**Set exercise**: Reproduce exactly, with no pictures, each line from the opening of the material down through the line containing "COL = S.collection".

**Collected material**:

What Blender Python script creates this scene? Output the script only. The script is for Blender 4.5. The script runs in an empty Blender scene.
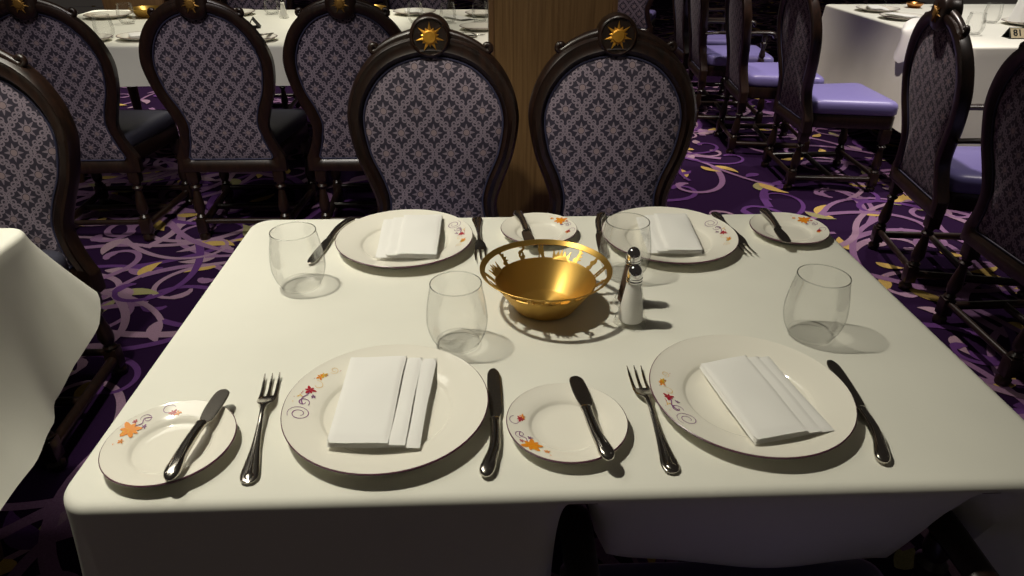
import bpy, bmesh, math, random
from mathutils import Vector, Matrix
PI = math.pi
RD = math.radians
S = bpy.context.scene
COL = S.collection

# ------------------------------------------------------------------ camera, world, lights, exposure
def make_camera():
    f, p, yaw, h, roll = 688.54, .5101, .0406, 1.3577, -.0042
    fw = Vector((math.sin(yaw)*math.cos(p), math.cos(yaw)*math.cos(p), -math.sin(p)))
    r = Vector((math.cos(yaw), -math.sin(yaw), 0)); d = fw.cross(r)
    c, s = math.cos(roll), math.sin(roll)
    r2 = c*r + s*d; d2 = -s*r + c*d
    cd = bpy.data.cameras.new('camera'); co = bpy.data.objects.new('camera', cd); COL.objects.link(co)
    m = Matrix((r2, -d2, -fw)).transposed().to_4x4(); m.translation = Vector((0, 0, h))
    co.matrix_world = m
    cd.sensor_width = 36; cd.sensor_fit = 'HORIZONTAL'; cd.lens = f*36/1024; cd.clip_start = .02
    S.camera = co
make_camera()
S.view_settings.view_transform = 'Standard'; S.view_settings.look = 'None'
S.view_settings.gamma = 1; S.view_settings.use_curve_mapping = False
S.view_settings.exposure = 0.0
W = bpy.data.worlds.new('dim_room'); S.world = W; W.use_nodes = True
W.node_tree.nodes['Background'].inputs[0].default_value = (1.0, .86, .74, 1)
W.node_tree.nodes['Background'].inputs[1].default_value = .025
S.cycles.use_denoising = True

def downlight(x, y, power, half, blend=.5, col=(1, .945, .78), z=2.75, rad=.045, tx=0, ty=0):
    l = bpy.data.lights.new('ceiling_spotlight', 'SPOT'); l.energy = power; l.color = col
    l.spot_size = 2*math.radians(half); l.spot_blend = blend; l.shadow_soft_size = rad
    o = bpy.data.objects.new('ceiling_spotlight', l); COL.objects.link(o); o.location = (x, y, z)
    o.rotation_euler = Vector((tx, ty, -1)).to_track_quat('-Z', 'Y').to_euler()
    return o
downlight(-.85, 1.12, 130, 47, .4)                                  # over the laid table
downlight(-1.0, 1.0, 75, 18, .7, (1, .92, .95), tx=-.06, ty=.95)     # added spot, no known fixture, to brighten the left row of chairs
downlight(.30, 1.05, 62, 19, .6, (1, .92, .80), tx=0, ty=.84)        # extra spot put in to brighten the pillar, not a known fixture
def added_fill(x, y, sx, sy, power, col=(1, .95, .82)):
    l = bpy.data.lights.new('added_fill_light', 'AREA'); l.shape = 'RECTANGLE'; l.size = sx; l.size_y = sy; l.energy = power; l.color = col; l.spread = RD(110)
    o = bpy.data.objects.new('added_fill_light', l); COL.objects.link(o); o.location = (x, y, 2.8)
added_fill(-1.5, 1.75, 1.0, 1.2, 13)  # no such panel known; soft fill added to lighten the table shadows
downlight(-1.35, 4.35, 130, 29, .4)                                  # over the table behind
downlight(-.2, 4.4, 70, 29, .4)
downlight(2.75, 4.05, 170, 40, .5, (1, .94, .86))                    # over the table on the right
downlight(1.2, 3.3, 250, 38, .6, (1, .87, .78))
downlight(2.75, 2.3, 90, 38, .6, (1, .92, .84))                      # over the aisle
downlight(1.0, 5.6, 220, 42, .6, (1, .87, .78))
downlight(-2.7, 5.7, 420, 36, .5)

# ------------------------------------------------------------------ node helpers
class X:
    """arithmetic on shader node sockets"""
    def __init__(s, nt, v): s.nt = nt; s.v = v
    def op(s, o, b=None, c=None):
        n = s.nt.nodes.new('ShaderNodeMath'); n.operation = o
        for i, q in enumerate((s, b, c)):
            if q is None: continue
            q = q.v if isinstance(q, X) else q
            if isinstance(q, (int, float)): n.inputs[i].default_value = q
            else: s.nt.links.new(q, n.inputs[i])
        return X(s.nt, n.outputs[0])
    def __add__(s, b): return s.op('ADD', b)
    def __sub__(s, b): return s.op('SUBTRACT', b)
    def __rsub__(s, b): return (s*-1) + b
    def __mul__(s, b): return s.op('MULTIPLY', b)
    __radd__ = __add__; __rmul__ = __mul__
    def __truediv__(s, b): return s.op('DIVIDE', b)
    def lt(s, b): return s.op('LESS_THAN', b)
    def gt(s, b): return s.op('GREATER_THAN', b)
    def max(s, b): return s.op('MAXIMUM', b)
    def min(s, b): return s.op('MINIMUM', b)
    def abs(s): return s.op('ABSOLUTE')
    def cos(s): return s.op('COSINE')
    def sin(s): return s.op('SINE')
    def sqrt(s): return s.op('SQRT')
    def wrap(s, a): return s.op('WRAP', a/2, -a/2)
    def atan2(s, b): return s.op('ARCTAN2', b)

def mat(name):
    m = bpy.data.materials.new(name); m.use_nodes = True
    nt = m.node_tree; return m, nt, nt.nodes['Principled BSDF']
def setp(b, **k):
    for a, v in k.items():
        a = a.replace('_', ' ')
        b.inputs[a].default_value = v if not (isinstance(v, tuple) and len(v) == 3) else (*v, 1)
def simple(name, col, rough=.5, metal=0, **k):
    m, nt, b = mat(name); setp(b, Base_Color=col, Roughness=rough, Metallic=metal, **k); return m
def objco(nt):
    t = nt.nodes.new('ShaderNodeTexCoord'); return t.outputs['Object']
def noise(nt, scale, detail=3, vec=None, stretch=None):
    n = nt.nodes.new('ShaderNodeTexNoise'); n.inputs['Scale'].default_value = scale; n.inputs['Detail'].default_value = detail
    v = vec or objco(nt)
    if stretch:
        mp = nt.nodes.new('ShaderNodeMapping'); mp.inputs['Scale'].default_value = stretch; nt.links.new(v, mp.inputs[0]); v = mp.outputs[0]
    nt.links.new(v, n.inputs['Vector']); return n.outputs[0]
def ramp(nt, fac, stops):
    r = nt.nodes.new('ShaderNodeValToRGB'); e = r.color_ramp.elements
    while len(e) < len(stops): e.new(.5)
    for q, (p, c) in zip(e, stops): q.position = p; q.color = (*c, 1)
    nt.links.new(fac.v if isinstance(fac, X) else fac, r.inputs[0]); return r.outputs[0]
def bump(nt, b, h, dist, strength=.5):
    n = nt.nodes.new('ShaderNodeBump'); n.inputs['Distance'].default_value = dist; n.inputs['Strength'].default_value = strength
    nt.links.new(h, n.inputs['Height']); nt.links.new(n.outputs[0], b.inputs['Normal'])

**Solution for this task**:
What Blender Python script creates this scene? Output the script only. The script is for Blender 4.5. The script runs in an empty Blender scene.
import bpy, bmesh, math, random
from mathutils import Vector, Matrix
PI = math.pi
RD = math.radians
S = bpy.context.scene
COL = S.collection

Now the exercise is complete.